Yahoo! Inc. YHOO shares fell drastically on Tuesday amidst concerns that the changes in tax-free treatment of spinoffs by IRS can affect the company’s Alibaba Group Holding Ltd (NYSE: BABA stake spin-off arrangement. However, according to SunTrust Robinson’s Bob Peck this slump has created a buying opportunity in Yahoo!
Peck was on CNBC recently to explain why.
Worst Case Scenario Is Priced In
“Yahoo currently trades at a negative EBITDA multiple and I think what’s important for investors here is to look at the sum of these parts,” Peck said. “So, if you took Yahoo! Japan and [even taxed it at] 20 percent, it’s about $7 a share. If you took their core EBITDA multiply it by a 5 multiple, it’s a discount to AOL’s 7.5 takeout, that’s $5 a share and then $6 cash, that’s about $18.”

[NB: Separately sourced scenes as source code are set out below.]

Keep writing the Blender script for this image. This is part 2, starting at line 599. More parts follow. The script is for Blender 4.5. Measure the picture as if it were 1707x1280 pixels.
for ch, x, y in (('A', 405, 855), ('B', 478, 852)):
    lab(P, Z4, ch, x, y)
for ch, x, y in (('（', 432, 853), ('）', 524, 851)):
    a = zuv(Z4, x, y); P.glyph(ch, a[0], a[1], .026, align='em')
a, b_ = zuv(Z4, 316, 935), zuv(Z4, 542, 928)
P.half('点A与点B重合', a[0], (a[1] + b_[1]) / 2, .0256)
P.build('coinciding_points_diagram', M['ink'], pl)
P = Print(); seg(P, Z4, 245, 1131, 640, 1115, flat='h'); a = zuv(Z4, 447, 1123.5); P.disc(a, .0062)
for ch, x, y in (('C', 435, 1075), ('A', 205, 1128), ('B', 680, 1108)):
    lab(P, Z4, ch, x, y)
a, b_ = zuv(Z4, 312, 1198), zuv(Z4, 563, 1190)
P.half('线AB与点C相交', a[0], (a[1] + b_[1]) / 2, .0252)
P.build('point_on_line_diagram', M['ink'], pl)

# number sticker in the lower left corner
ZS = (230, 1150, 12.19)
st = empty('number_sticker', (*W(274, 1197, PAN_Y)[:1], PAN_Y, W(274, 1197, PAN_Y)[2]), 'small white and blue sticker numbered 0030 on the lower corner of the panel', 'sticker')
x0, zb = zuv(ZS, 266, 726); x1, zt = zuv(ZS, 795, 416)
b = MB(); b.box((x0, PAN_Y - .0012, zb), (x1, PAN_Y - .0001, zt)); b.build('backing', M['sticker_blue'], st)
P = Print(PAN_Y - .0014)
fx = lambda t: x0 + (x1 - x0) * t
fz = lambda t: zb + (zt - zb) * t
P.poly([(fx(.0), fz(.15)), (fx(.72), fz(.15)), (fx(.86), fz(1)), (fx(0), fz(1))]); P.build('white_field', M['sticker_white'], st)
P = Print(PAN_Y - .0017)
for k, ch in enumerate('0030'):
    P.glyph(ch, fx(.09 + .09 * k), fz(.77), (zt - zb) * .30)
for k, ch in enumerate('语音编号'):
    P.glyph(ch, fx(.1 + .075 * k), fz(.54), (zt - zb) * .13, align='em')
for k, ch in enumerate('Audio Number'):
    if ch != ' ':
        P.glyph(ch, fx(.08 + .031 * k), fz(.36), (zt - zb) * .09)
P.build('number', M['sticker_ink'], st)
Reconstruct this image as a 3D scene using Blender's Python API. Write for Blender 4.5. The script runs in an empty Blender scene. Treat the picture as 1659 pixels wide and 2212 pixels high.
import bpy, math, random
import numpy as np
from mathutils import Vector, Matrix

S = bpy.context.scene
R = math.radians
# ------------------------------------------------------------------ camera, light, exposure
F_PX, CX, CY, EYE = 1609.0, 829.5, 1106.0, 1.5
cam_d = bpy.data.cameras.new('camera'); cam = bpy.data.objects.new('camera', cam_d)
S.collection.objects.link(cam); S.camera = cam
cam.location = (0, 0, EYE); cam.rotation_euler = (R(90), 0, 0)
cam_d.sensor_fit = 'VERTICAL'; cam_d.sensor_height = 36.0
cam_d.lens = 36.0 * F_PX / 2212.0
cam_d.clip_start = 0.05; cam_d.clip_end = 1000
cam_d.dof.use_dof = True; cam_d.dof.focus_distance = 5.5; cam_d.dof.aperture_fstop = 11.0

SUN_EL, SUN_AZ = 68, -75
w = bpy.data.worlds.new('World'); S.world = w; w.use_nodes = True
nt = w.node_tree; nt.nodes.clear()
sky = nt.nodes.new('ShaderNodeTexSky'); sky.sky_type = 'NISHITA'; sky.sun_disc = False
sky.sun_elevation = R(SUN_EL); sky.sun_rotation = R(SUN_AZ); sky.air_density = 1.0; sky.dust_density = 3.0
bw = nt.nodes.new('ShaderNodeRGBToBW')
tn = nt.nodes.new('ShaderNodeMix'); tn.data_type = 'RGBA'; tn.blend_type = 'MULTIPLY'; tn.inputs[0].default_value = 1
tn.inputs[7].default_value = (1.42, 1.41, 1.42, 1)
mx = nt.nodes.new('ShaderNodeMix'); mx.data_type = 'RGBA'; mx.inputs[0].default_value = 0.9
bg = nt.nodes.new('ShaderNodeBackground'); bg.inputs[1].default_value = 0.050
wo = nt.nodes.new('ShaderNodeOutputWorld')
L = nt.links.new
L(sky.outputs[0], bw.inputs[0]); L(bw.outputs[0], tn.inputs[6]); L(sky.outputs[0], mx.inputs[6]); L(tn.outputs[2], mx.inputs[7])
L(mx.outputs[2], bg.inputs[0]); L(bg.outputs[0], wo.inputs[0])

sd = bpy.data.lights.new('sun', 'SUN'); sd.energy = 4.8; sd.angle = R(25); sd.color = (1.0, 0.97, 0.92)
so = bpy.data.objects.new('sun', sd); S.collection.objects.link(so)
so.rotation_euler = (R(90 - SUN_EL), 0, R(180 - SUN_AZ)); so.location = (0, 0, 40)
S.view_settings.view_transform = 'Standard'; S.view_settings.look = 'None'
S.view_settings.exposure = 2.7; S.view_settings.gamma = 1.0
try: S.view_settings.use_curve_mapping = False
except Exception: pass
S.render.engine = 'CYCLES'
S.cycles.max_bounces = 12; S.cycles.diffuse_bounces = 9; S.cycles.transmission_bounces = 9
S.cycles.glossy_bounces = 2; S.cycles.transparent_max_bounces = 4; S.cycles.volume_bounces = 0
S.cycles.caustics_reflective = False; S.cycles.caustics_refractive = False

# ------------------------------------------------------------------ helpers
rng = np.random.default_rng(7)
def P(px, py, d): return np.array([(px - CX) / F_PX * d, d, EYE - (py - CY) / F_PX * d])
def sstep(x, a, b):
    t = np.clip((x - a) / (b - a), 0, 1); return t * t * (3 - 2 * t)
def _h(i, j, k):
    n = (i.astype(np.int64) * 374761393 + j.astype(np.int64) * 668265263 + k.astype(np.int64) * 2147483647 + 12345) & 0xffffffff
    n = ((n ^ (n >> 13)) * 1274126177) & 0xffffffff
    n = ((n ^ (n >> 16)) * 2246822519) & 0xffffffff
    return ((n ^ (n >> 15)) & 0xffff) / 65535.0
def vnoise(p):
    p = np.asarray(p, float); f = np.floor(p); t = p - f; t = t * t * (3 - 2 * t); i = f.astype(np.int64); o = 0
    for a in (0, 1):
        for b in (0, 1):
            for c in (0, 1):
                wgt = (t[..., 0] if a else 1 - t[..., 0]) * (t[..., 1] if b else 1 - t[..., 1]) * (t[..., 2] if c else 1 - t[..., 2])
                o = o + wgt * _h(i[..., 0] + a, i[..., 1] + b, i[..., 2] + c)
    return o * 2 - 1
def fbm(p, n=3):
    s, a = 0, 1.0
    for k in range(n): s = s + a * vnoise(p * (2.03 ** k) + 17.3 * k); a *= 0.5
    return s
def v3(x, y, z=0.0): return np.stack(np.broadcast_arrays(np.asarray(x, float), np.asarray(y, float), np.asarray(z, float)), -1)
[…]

He continued, “Even if you fully taxed Alibaba at 40 percent, that $21 additionally which would be a $40 share price. You took the mid-point here that’s actually a $46 share price and you take the zero percent tax as what investors were thinking of, you are talking about a share price in the ($)50’s or so. So, I think right now the worst case scenarios on taxes for BABA is being priced in.”
Opportunity For Investors
Peck was asked if buying Yahoo! Here is an opportunity for investors. He replied, “Yeah we think it’s an opportunity for investors. I mean [you are going to have] event guys, who may unwind some positions here. But any fundamental investor here, you are getting this core for free and actually at a steep discount.”